-- Description of the task --
Give back an exact copy of the lines from the start of the material through the line bearing "var shoes_mesh: ArrayMesh". Include both ends and nothing else.

▼

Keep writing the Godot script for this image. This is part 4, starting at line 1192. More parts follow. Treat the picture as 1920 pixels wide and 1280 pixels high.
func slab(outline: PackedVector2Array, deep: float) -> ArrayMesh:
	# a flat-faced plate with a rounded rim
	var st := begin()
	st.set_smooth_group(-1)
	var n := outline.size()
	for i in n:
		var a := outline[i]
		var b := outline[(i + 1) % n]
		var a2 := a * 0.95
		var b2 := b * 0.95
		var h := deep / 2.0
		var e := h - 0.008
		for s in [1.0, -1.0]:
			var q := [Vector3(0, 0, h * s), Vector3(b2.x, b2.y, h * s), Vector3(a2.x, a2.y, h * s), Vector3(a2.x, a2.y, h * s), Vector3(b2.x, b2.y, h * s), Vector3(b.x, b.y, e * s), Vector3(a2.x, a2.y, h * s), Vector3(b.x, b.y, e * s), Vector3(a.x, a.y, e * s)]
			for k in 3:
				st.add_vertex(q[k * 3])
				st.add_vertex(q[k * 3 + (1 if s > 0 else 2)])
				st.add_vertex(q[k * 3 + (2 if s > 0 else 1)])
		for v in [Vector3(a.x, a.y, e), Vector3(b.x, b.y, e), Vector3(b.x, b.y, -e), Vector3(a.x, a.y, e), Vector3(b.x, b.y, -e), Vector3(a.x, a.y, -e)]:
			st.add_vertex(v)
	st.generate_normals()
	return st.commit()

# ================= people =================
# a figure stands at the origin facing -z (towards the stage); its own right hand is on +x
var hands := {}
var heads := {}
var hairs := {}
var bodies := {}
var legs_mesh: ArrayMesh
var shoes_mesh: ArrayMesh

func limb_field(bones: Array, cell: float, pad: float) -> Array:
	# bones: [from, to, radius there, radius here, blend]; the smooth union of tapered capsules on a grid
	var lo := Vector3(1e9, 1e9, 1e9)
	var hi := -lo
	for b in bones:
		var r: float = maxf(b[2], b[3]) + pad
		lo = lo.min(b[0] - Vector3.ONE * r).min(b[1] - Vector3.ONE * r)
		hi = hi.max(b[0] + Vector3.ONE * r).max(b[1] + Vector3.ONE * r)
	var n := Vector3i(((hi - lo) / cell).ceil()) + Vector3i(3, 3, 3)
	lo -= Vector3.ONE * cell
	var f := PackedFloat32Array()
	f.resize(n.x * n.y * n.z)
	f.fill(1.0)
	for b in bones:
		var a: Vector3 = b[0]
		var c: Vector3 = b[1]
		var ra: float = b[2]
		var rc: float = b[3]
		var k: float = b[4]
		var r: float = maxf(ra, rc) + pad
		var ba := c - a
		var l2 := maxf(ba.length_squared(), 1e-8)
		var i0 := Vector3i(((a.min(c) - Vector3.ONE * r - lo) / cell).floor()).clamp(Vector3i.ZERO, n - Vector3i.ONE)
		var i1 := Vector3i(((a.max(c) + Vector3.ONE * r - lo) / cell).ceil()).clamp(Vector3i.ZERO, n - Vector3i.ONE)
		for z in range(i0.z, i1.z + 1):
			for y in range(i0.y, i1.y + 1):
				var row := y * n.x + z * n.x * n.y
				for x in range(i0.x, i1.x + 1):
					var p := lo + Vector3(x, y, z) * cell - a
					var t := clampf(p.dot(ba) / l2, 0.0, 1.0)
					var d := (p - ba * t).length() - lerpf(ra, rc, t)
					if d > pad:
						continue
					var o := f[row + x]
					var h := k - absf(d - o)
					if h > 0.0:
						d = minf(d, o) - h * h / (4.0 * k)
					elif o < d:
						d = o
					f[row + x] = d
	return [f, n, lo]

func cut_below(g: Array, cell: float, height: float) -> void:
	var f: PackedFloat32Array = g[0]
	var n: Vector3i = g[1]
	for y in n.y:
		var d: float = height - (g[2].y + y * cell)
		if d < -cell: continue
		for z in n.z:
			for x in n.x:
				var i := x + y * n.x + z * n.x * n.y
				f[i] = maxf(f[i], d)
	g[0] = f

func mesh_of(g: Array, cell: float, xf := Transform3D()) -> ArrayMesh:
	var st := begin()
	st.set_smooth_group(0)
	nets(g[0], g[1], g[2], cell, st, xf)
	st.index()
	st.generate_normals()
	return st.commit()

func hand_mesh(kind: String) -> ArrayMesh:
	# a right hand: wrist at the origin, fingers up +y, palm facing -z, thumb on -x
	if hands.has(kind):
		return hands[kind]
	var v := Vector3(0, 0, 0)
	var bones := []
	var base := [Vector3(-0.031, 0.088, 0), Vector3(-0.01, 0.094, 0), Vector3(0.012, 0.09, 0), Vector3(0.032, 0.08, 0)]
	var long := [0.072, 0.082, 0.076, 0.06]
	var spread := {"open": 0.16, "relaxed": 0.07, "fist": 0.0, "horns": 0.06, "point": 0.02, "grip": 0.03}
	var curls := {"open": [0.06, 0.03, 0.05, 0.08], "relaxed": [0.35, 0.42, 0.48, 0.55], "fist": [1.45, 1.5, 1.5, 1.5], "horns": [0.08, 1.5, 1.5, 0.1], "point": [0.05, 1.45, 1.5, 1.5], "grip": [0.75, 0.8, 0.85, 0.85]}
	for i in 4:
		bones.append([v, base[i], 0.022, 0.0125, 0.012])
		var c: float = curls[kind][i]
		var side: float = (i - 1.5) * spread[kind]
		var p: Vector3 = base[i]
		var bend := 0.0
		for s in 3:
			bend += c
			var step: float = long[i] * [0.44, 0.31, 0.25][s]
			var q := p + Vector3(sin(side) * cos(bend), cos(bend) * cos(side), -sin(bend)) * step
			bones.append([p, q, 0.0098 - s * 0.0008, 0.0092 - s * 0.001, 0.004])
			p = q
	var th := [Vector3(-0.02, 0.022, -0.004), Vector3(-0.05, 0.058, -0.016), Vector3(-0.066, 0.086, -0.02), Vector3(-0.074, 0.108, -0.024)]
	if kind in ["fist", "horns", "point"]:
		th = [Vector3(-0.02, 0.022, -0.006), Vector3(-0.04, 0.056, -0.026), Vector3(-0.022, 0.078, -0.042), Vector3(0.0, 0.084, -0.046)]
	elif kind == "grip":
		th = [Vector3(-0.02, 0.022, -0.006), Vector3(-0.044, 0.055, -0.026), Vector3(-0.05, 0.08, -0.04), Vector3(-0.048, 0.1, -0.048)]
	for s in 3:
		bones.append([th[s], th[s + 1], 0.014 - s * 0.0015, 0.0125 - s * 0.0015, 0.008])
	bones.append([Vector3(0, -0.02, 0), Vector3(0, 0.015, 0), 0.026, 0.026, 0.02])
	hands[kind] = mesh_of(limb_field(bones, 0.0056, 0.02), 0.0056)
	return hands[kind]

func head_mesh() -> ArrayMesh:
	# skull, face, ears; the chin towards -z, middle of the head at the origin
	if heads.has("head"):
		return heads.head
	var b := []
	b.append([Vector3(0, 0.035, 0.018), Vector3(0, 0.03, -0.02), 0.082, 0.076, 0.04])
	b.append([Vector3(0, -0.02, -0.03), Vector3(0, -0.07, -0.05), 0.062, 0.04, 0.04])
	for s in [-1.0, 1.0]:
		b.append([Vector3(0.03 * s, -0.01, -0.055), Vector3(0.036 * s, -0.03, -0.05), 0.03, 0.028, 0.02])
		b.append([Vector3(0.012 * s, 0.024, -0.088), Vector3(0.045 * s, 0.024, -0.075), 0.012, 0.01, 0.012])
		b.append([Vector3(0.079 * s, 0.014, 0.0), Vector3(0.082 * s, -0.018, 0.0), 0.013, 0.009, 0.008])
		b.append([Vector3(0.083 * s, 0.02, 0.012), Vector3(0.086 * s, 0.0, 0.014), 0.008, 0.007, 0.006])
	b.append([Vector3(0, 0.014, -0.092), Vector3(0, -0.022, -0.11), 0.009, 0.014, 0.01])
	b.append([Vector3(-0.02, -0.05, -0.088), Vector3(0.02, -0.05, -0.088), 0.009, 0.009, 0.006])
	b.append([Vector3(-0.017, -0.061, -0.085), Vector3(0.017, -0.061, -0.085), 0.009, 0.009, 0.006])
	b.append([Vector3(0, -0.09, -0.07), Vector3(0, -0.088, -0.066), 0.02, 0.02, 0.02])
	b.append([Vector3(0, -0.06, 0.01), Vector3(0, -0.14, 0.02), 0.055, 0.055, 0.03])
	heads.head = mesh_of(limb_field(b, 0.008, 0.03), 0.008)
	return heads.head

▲

-- Result --
Keep writing the Godot script for this image. This is part 4, starting at line 1192. More parts follow. Treat the picture as 1920 pixels wide and 1280 pixels high.
func slab(outline: PackedVector2Array, deep: float) -> ArrayMesh:
	# a flat-faced plate with a rounded rim
	var st := begin()
	st.set_smooth_group(-1)
	var n := outline.size()
	for i in n:
		var a := outline[i]
		var b := outline[(i + 1) % n]
		var a2 := a * 0.95
		var b2 := b * 0.95
		var h := deep / 2.0
		var e := h - 0.008
		for s in [1.0, -1.0]:
			var q := [Vector3(0, 0, h * s), Vector3(b2.x, b2.y, h * s), Vector3(a2.x, a2.y, h * s), Vector3(a2.x, a2.y, h * s), Vector3(b2.x, b2.y, h * s), Vector3(b.x, b.y, e * s), Vector3(a2.x, a2.y, h * s), Vector3(b.x, b.y, e * s), Vector3(a.x, a.y, e * s)]
			for k in 3:
				st.add_vertex(q[k * 3])
				st.add_vertex(q[k * 3 + (1 if s > 0 else 2)])
				st.add_vertex(q[k * 3 + (2 if s > 0 else 1)])
		for v in [Vector3(a.x, a.y, e), Vector3(b.x, b.y, e), Vector3(b.x, b.y, -e), Vector3(a.x, a.y, e), Vector3(b.x, b.y, -e), Vector3(a.x, a.y, -e)]:
			st.add_vertex(v)
	st.generate_normals()
	return st.commit()

# ================= people =================
# a figure stands at the origin facing -z (towards the stage); its own right hand is on +x
var hands := {}
var heads := {}
var hairs := {}
var bodies := {}
var legs_mesh: ArrayMesh
var shoes_mesh: ArrayMesh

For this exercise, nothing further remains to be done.